The Power of Payments Intelligence to Seamlessly Track All Customers
This is where PayiQ’s Payments Intelligence® solution enters the picture. Our cloud-enabled service was designed around the needs of modern businesses looking to offer personalization. We gather a consistent stream of first-party data, insights, and engagement opportunities that were previously unavailable to brick-and-mortar chains.
This technology enables access to detailed information about every single customer who comes into your store without a single employee having to get loyalty sign-ups. You’ll be able to see all previously anonymous customers with no extra employee effort.
So how do we do it? The easiest way to conceptualize how Payments Intelligence works is to think of your customer’s payment card as their loyalty card. When they swipe in your store, we capture all that rich payment data using our proprietary payment cloud and store it in a secure customer profile—giving you unequaled access to customer transaction data.
That data includes SKU-level purchase history, frequency and time of visits, average ticket size, location visited, and much more. You get this level of insight on every single customer who uses a card to pay in your store. All their data is stored in an anonymous customer profile attached to their payment card and that profile gets richer and deeper with every purchase.
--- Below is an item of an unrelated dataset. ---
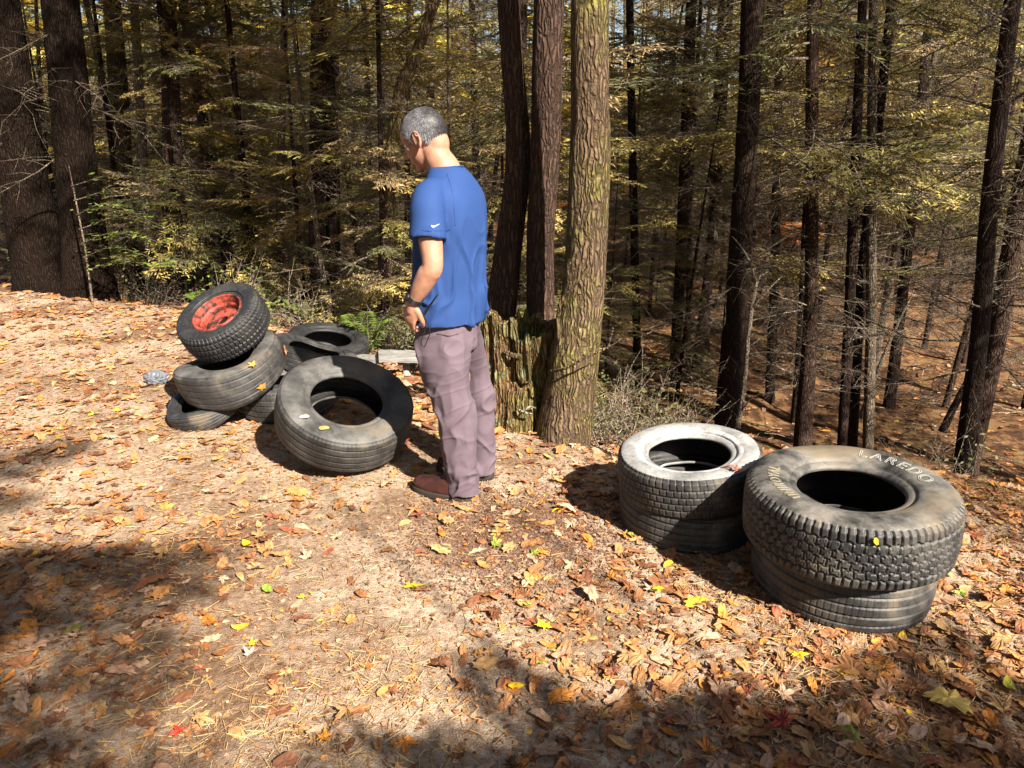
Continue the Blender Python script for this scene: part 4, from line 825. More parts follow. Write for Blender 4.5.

This data is captured automatically in the background by our payment cloud. You don’t have to do a thing.
Payments Intelligence is the First True Omnichannel Loyalty Solution
Probably the most powerful feature of our data-capturing payment cloud is that net new insights can be obtained in all channels. So, if your customers are engaging you on multiple fronts, you’ll be able to capture consistent data no matter where they shop—no stitching required.
You can leverage this data to bolster your business efforts. You can plug your net-new insights into your loyalty program and start pushing out personalized offers to customers who never signed up for a loyalty program.
The power of true omnichannel data is the ability to offer personalization at an unprecedented reach. By utilizing previously inaccessible customer insights, you can see immediate results and revenue—giving your business a huge leg up in the ever-evolving customer marketplace.